◆ **DATA EXCERPT**:

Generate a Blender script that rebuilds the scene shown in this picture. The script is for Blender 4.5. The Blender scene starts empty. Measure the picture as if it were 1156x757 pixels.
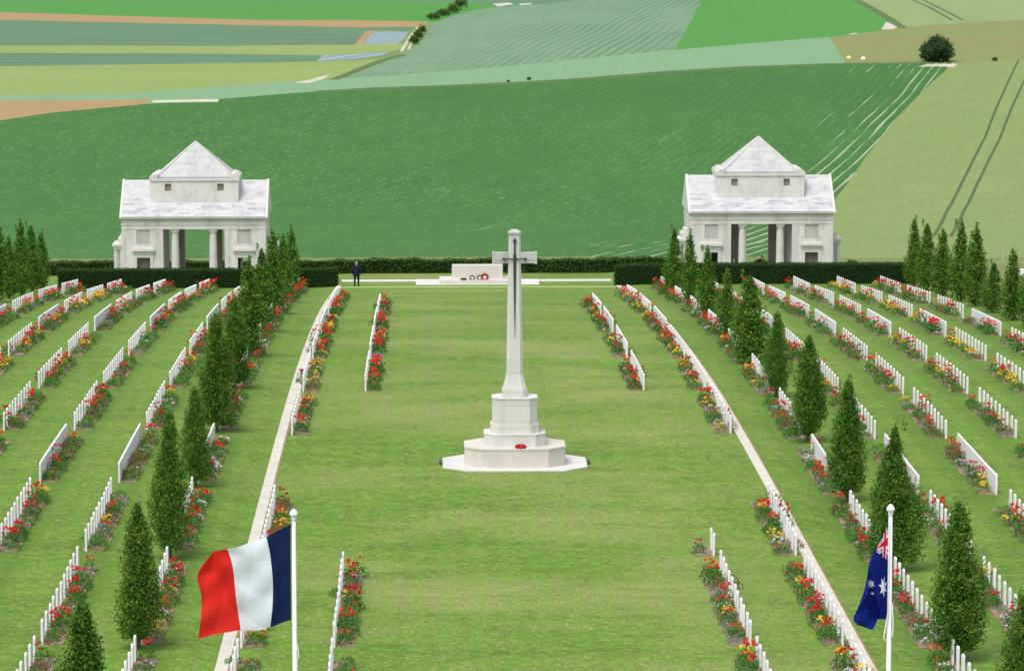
import bpy, bmesh, math, random
import numpy as np
from mathutils import Vector, geometry
random.seed(7); RNG = np.random.default_rng(11)
SC = bpy.context.scene
COL = bpy.data.collections.new("place"); SC.collection.children.link(COL)

# ------------------------------------------------------------------ terrain heights (metres)
def hermite(P):
    n = len(P); d = [(P[i+1][1]-P[i][1])/(P[i+1][0]-P[i][0]) for i in range(n-1)]
    m = [d[0]]+[0.5*(d[i-1]+d[i]) for i in range(1, n-1)]+[d[-1]]
    def f(x):
        if x <= P[0][0]: return P[0][1]
        for i in range(n-1):
            if x <= P[i+1][0]:
                h = P[i+1][0]-P[i][0]; t = (x-P[i][0])/h
                return ((2*t**3-3*t*t+1)*P[i][1]+(t**3-2*t*t+t)*h*m[i]+(-2*t**3+3*t*t)*P[i+1][1]+(t**3-t*t)*h*m[i+1])
        return P[-1][1]
    return f
Z0 = hermite([(-3000,0),(60,0.0),(112,-0.03),(127.6,0.02),(142.2,0.08),(156.7,0.04),(171,-0.12),(185.4,-0.5),(199.8,-1.07),(214.2,-1.82),(228.6,-2.78),(243,-3.92),(253.5,-4.72),(259.8,-5.2),(270,-5.95),(285,-6.95),(300,-8.05),(330,-10.3),(400,-15.2),(450,-17.5),(520,-17.9),(650,-15.8),(750,-14.2),(900,-13.5),(1100,-12.7),(1500,-8),(2500,12),(4500,30)])
AT = hermite([(-3000,0.05),(100,0.05),(112,.12),(127,.25),(145,.31),(158,.24),(175,.2),(212,.2),(228,.15),(243,.06),(257,-.08),(270,-.15),(300,-.05),(340,0),(5000,0)])
def gz(X, Y):
    w = max(0, min(1, (abs(X)-9.9)/2.0)); w = w*w*(3-2*w)
    return Z0(Y)-AT(Y)*w*(1 if X > 0 else -1)

# ------------------------------------------------------------------ camera
CAMX, CAMZ, FPX = -3.48, 24.3, 4140.0
YAW, PITCH = math.radians(1.3007), math.radians(7.2553)
cam = bpy.data.cameras.new("camera"); cam.sensor_width = 36; cam.lens = 36*FPX/1156; cam.clip_end = 9000; cam.clip_start = 1
co = bpy.data.objects.new("camera", cam); COL.objects.link(co)
co.location = (CAMX, 0, CAMZ); co.rotation_euler = (math.pi/2-PITCH, 0, -YAW); SC.camera = co
fw = (math.sin(YAW)*math.cos(PITCH), math.cos(YAW)*math.cos(PITCH), -math.sin(PITCH))
rt = (math.cos(YAW), -math.sin(YAW), 0); upv = (math.sin(YAW)*math.sin(PITCH), math.cos(YAW)*math.sin(PITCH), math.cos(PITCH))
def proj(X, Y, Z):      # where a point falls in the 1156 x 757 frame; used only to leave out what is outside the frame
    v = (X-CAMX, Y, Z-CAMZ); d = sum(a*b for a, b in zip(v, fw))
    return 578+FPX*sum(a*b for a, b in zip(v, rt))/d, 378.5-FPX*sum(a*b for a, b in zip(v, upv))/d

# ------------------------------------------------------------------ materials
def lin(r, g, b):
    f = lambda c: c/12.92 if c <= .04045 else ((c+.055)/1.055)**2.4
    return (f(r/255), f(g/255), f(b/255), 1)
class NT:
    def __init__(s, name, rough=.9, spec=.2):
        s.m = bpy.data.materials.new(name); s.m.use_nodes = True; s.t = s.m.node_tree
        s.b = s.t.nodes["Principled BSDF"]; s.b.inputs["Roughness"].default_value = rough
        s.b.inputs["Specular IOR Level"].default_value = spec
    def n(s, typ, **kw):
        nd = s.t.nodes.new("ShaderNode"+typ)
        for k, v in kw.items():
            if hasattr(nd, k) and k not in nd.inputs: setattr(nd, k, v)
            else: s.set(nd.inputs[k], v)
        return nd
    def set(s, inp, v):
        if isinstance(v, bpy.types.NodeSocket): s.t.links.new(v, inp)
        elif isinstance(v, bpy.types.Node): s.t.links.new(v.outputs[0], inp)
        else: inp.default_value = v
    def pos(s): return s.n("NewGeometry").outputs["Position"]
    def objc(s): return s.n("TexCoord").outputs["Object"]
    def mapping(s, vec, scale=(1,1,1), rot=(0,0,0), loc=(0,0,0)):
        m = s.t.nodes.new("ShaderNodeMapping"); s.t.links.new(vec, m.inputs[0])
        m.inputs["Scale"].default_value = scale; m.inputs["Rotation"].default_value = rot; m.inputs["Location"].default_value = loc
        return m.outputs[0]
    def noise(s, vec, scale, detail=4, rough=.55, dist=0):
        n = s.t.nodes.new("ShaderNodeTexNoise"); s.t.links.new(vec, n.inputs["Vector"])
        n.inputs["Scale"].default_value = scale; n.inputs["Detail"].default_value = detail
        n.inputs["Roughness"].default_value = rough; n.inputs["Distortion"].default_value = dist
        return n.outputs["Fac"]
    def ramp(s, fac, stops, interp="LINEAR"):
        r = s.t.nodes.new("ShaderNodeValToRGB"); s.t.links.new(fac, r.inputs[0]); cr = r.color_ramp; cr.interpolation = interp
        while len(cr.elements) < len(stops): cr.elements.new(.5)
        for e, (p, c) in zip(cr.elements, stops):
            e.position = p; e.color = c if len(c) == 4 else (*c, 1)
        return r.outputs[0]
    def fac(s, f, a, b):
        m = s.t.nodes.new("ShaderNodeMapRange"); s.t.links.new(f, m.inputs[0]); m.inputs[1].default_value = a; m.inputs[2].default_value = b
        return m.outputs[0]
    def mix(s, f, a, b, mode="MIX"):
        m = s.t.nodes.new("ShaderNodeMix"); m.data_type = "RGBA"; m.blend_type = mode
        s.set(m.inputs[0], f); s.set(m.inputs[6], a); s.set(m.inputs[7], b)
        return m.outputs[2]
    def math(s, op, a, b=0.0):
        m = s.t.nodes.new("ShaderNodeMath"); m.operation = op; s.set(m.inputs[0], a); s.set(m.inputs[1], b); return m.outputs[0]
    def sep(s, vec):
        m = s.t.nodes.new("ShaderNodeSeparateXYZ"); s.t.links.new(vec, m.inputs[0]); return m.outputs
    def col(s, c): s.set(s.b.inputs["Base Color"], c); return s
    def bump(s, h, strength=.3, dist=.02):
        b = s.t.nodes.new("ShaderNodeBump"); s.t.links.new(h, b.inputs["Height"]); b.inputs["Strength"].default_value = strength; b.inputs["Distance"].default_value = dist
        s.t.links.new(b.outputs[0], s.b.inputs["Normal"]); return s
WHITE4 = (1,1,1,1)
M = {}
def sc(c, k): return (c[0]*k, c[1]*k, c[2]*k, 1)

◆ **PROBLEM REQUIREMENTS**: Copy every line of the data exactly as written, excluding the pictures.

◆ **RESPONSE TO THIS TASK**:
Generate a Blender script that rebuilds the scene shown in this picture. The script is for Blender 4.5. The Blender scene starts empty. Measure the picture as if it were 1156x757 pixels.
import bpy, bmesh, math, random
import numpy as np
from mathutils import Vector, geometry
random.seed(7); RNG = np.random.default_rng(11)
SC = bpy.context.scene
COL = bpy.data.collections.new("place"); SC.collection.children.link(COL)

# ------------------------------------------------------------------ terrain heights (metres)
def hermite(P):
    n = len(P); d = [(P[i+1][1]-P[i][1])/(P[i+1][0]-P[i][0]) for i in range(n-1)]
    m = [d[0]]+[0.5*(d[i-1]+d[i]) for i in range(1, n-1)]+[d[-1]]
    def f(x):
        if x <= P[0][0]: return P[0][1]
        for i in range(n-1):
            if x <= P[i+1][0]:
                h = P[i+1][0]-P[i][0]; t = (x-P[i][0])/h
                return ((2*t**3-3*t*t+1)*P[i][1]+(t**3-2*t*t+t)*h*m[i]+(-2*t**3+3*t*t)*P[i+1][1]+(t**3-t*t)*h*m[i+1])
        return P[-1][1]
    return f
Z0 = hermite([(-3000,0),(60,0.0),(112,-0.03),(127.6,0.02),(142.2,0.08),(156.7,0.04),(171,-0.12),(185.4,-0.5),(199.8,-1.07),(214.2,-1.82),(228.6,-2.78),(243,-3.92),(253.5,-4.72),(259.8,-5.2),(270,-5.95),(285,-6.95),(300,-8.05),(330,-10.3),(400,-15.2),(450,-17.5),(520,-17.9),(650,-15.8),(750,-14.2),(900,-13.5),(1100,-12.7),(1500,-8),(2500,12),(4500,30)])
AT = hermite([(-3000,0.05),(100,0.05),(112,.12),(127,.25),(145,.31),(158,.24),(175,.2),(212,.2),(228,.15),(243,.06),(257,-.08),(270,-.15),(300,-.05),(340,0),(5000,0)])
def gz(X, Y):
    w = max(0, min(1, (abs(X)-9.9)/2.0)); w = w*w*(3-2*w)
    return Z0(Y)-AT(Y)*w*(1 if X > 0 else -1)

# ------------------------------------------------------------------ camera
CAMX, CAMZ, FPX = -3.48, 24.3, 4140.0
YAW, PITCH = math.radians(1.3007), math.radians(7.2553)
cam = bpy.data.cameras.new("camera"); cam.sensor_width = 36; cam.lens = 36*FPX/1156; cam.clip_end = 9000; cam.clip_start = 1
co = bpy.data.objects.new("camera", cam); COL.objects.link(co)
co.location = (CAMX, 0, CAMZ); co.rotation_euler = (math.pi/2-PITCH, 0, -YAW); SC.camera = co
fw = (math.sin(YAW)*math.cos(PITCH), math.cos(YAW)*math.cos(PITCH), -math.sin(PITCH))
rt = (math.cos(YAW), -math.sin(YAW), 0); upv = (math.sin(YAW)*math.sin(PITCH), math.cos(YAW)*math.sin(PITCH), math.cos(PITCH))
def proj(X, Y, Z):      # where a point falls in the 1156 x 757 frame; used only to leave out what is outside the frame
    v = (X-CAMX, Y, Z-CAMZ); d = sum(a*b for a, b in zip(v, fw))
    return 578+FPX*sum(a*b for a, b in zip(v, rt))/d, 378.5-FPX*sum(a*b for a, b in zip(v, upv))/d

# ------------------------------------------------------------------ materials
def lin(r, g, b):
    f = lambda c: c/12.92 if c <= .04045 else ((c+.055)/1.055)**2.4
    return (f(r/255), f(g/255), f(b/255), 1)
class NT:
    def __init__(s, name, rough=.9, spec=.2):
        s.m = bpy.data.materials.new(name); s.m.use_nodes = True; s.t = s.m.node_tree
        s.b = s.t.nodes["Principled BSDF"]; s.b.inputs["Roughness"].default_value = rough
        s.b.inputs["Specular IOR Level"].default_value = spec
    def n(s, typ, **kw):
        nd = s.t.nodes.new("ShaderNode"+typ)
        for k, v in kw.items():
            if hasattr(nd, k) and k not in nd.inputs: setattr(nd, k, v)
            else: s.set(nd.inputs[k], v)
        return nd
    def set(s, inp, v):
        if isinstance(v, bpy.types.NodeSocket): s.t.links.new(v, inp)
        elif isinstance(v, bpy.types.Node): s.t.links.new(v.outputs[0], inp)
        else: inp.default_value = v
    def pos(s): return s.n("NewGeometry").outputs["Position"]
    def objc(s): return s.n("TexCoord").outputs["Object"]
    def mapping(s, vec, scale=(1,1,1), rot=(0,0,0), loc=(0,0,0)):
        m = s.t.nodes.new("ShaderNodeMapping"); s.t.links.new(vec, m.inputs[0])
        m.inputs["Scale"].default_value = scale; m.inputs["Rotation"].default_value = rot; m.inputs["Location"].default_value = loc
        return m.outputs[0]
    def noise(s, vec, scale, detail=4, rough=.55, dist=0):
        n = s.t.nodes.new("ShaderNodeTexNoise"); s.t.links.new(vec, n.inputs["Vector"])
        n.inputs["Scale"].default_value = scale; n.inputs["Detail"].default_value = detail
        n.inputs["Roughness"].default_value = rough; n.inputs["Distortion"].default_value = dist
        return n.outputs["Fac"]
    def ramp(s, fac, stops, interp="LINEAR"):
        r = s.t.nodes.new("ShaderNodeValToRGB"); s.t.links.new(fac, r.inputs[0]); cr = r.color_ramp; cr.interpolation = interp
        while len(cr.elements) < len(stops): cr.elements.new(.5)
        for e, (p, c) in zip(cr.elements, stops):
            e.position = p; e.color = c if len(c) == 4 else (*c, 1)
        return r.outputs[0]
    def fac(s, f, a, b):
        m = s.t.nodes.new("ShaderNodeMapRange"); s.t.links.new(f, m.inputs[0]); m.inputs[1].default_value = a; m.inputs[2].default_value = b
        return m.outputs[0]
    def mix(s, f, a, b, mode="MIX"):
        m = s.t.nodes.new("ShaderNodeMix"); m.data_type = "RGBA"; m.blend_type = mode
        s.set(m.inputs[0], f); s.set(m.inputs[6], a); s.set(m.inputs[7], b)
        return m.outputs[2]
    def math(s, op, a, b=0.0):
        m = s.t.nodes.new("ShaderNodeMath"); m.operation = op; s.set(m.inputs[0], a); s.set(m.inputs[1], b); return m.outputs[0]
    def sep(s, vec):
        m = s.t.nodes.new("ShaderNodeSeparateXYZ"); s.t.links.new(vec, m.inputs[0]); return m.outputs
    def col(s, c): s.set(s.b.inputs["Base Color"], c); return s
    def bump(s, h, strength=.3, dist=.02):
        b = s.t.nodes.new("ShaderNodeBump"); s.t.links.new(h, b.inputs["Height"]); b.inputs["Strength"].default_value = strength; b.inputs["Distance"].default_value = dist
        s.t.links.new(b.outputs[0], s.b.inputs["Normal"]); return s
WHITE4 = (1,1,1,1)
M = {}
def sc(c, k): return (c[0]*k, c[1]*k, c[2]*k, 1)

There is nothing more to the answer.